After the intermission, the Alchemy Quartet’s rendition of Momento Mori (1992) stood out as a revelation: The dark, warm, burnished, intimate atmosphere of this piece haunts me overwhelmingly. It’s the most distinctive and original music I’ve ever heard by Zorn, and some of the best music I’ve heard in any concert this year. I particularly enjoyed the way this piece evolved over its nearly half-hour duration, from harshness to warmth. Near the beginning, doleful pizzicato melodies overlaid with lyrical arco lines suddenly give way to Webernian cascades, fits of blaring glissandos and brutal over-bowing that give Xenakis’s Tetras a run for its money. (At one point I thought I heard a quote from Lutoslawski’s Funeral Music.)
There are many moments of exquisite musical intimacy in Momento Mori. Some are driven by sustained tones or muted sinewy angular lines in the upper strings while the cellist periodically strums and tunes open strings; sometimes the violins tune as well. The effect of these moments is nothing like the solo violin tuning in Dutilleux’s Violin Concerto, which seems gratuitous by comparison. On the contrary, these moments in Zorn’s quartet created a distinct mood, which got me listening in a different, looser way, which somehow enabled the expressivity of the music to soar forth into my consciousness more than it might have if it felt tighter. Though it is fully composed, the somctimes improvisatory feel of Momento Mori radiated a stunning sincerity.
Calmer episodes seemed to accumulate more and more. Beautifully sonorous tertian seventh chords emerged in velvety oscillating waves. At other times, the harsh physically of the sound-making process came to the fore, Lachenmann-like, evidently because of Zorn’s articulations instructing players to bare down on the bow or to snap-pluck the strings (Bartok-pizzicato). Suddenly everything went quiet for high register seagull chirping in the violin interposed with a calm lower register Lydian major 7th chord. Is there some dialectic struggle between restlessness and calm? After a quiet long sustained unaccompanied high pitch played by the first violin, Momento Mori ends by quoting the first chords of Berg’s Lyric Suite, which was also quoted a little more extensively earlier on. By the time it was over, I felt a wave of well-being come over me.

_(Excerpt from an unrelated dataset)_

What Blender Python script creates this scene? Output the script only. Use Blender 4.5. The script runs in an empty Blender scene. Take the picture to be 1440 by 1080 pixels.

The Alchemist (2011) was perfectly programmed right after Momento Mori. Kindred in spirit, it too flows in an introspective vein. It is the only one of the quartets that is unavailable on a commercial recording; so I felt lucky to hear it. Of all the works, it comes closest to romantic expression, sometimes waning and sometimes surging, several times the quartet rhetorically launched into Beethoven’s Grosse Fuge, which Zorn continuously wove into the rest of the musical fabric. Some passages weave in smooth proto-tonal cadences and other characteristic gestures from Renaissance polyphonic works such as motets and masses. Yet it was all of a piece, feeling less fragmented, more cohesive, than any of the previously played quartets.
Ending the concert, Zorn’s Kol Nidre (1996) felt more like an encore (or a consolation prize for those unaccustomed to the amount of dissonance and harsh sound heard in the other quartets). In style, it stood quite apart from the other works. Its traditional tonal language is smooth, secure, and perhaps even a bit soulful—but more along the lines of Arvo Pärt than Arnold Schoenberg or Ernst Bloch. It didn’t seem like a chamber music composition; the decision to perform it as a small string orchestra (a string nonet) was the right one.
On its last note, enthusiastic applause erupted—so well deserved. Joining all twelve players, Zorn took to the stage sporting his signature camouflage combat pants and orange t-shirt. All was in order.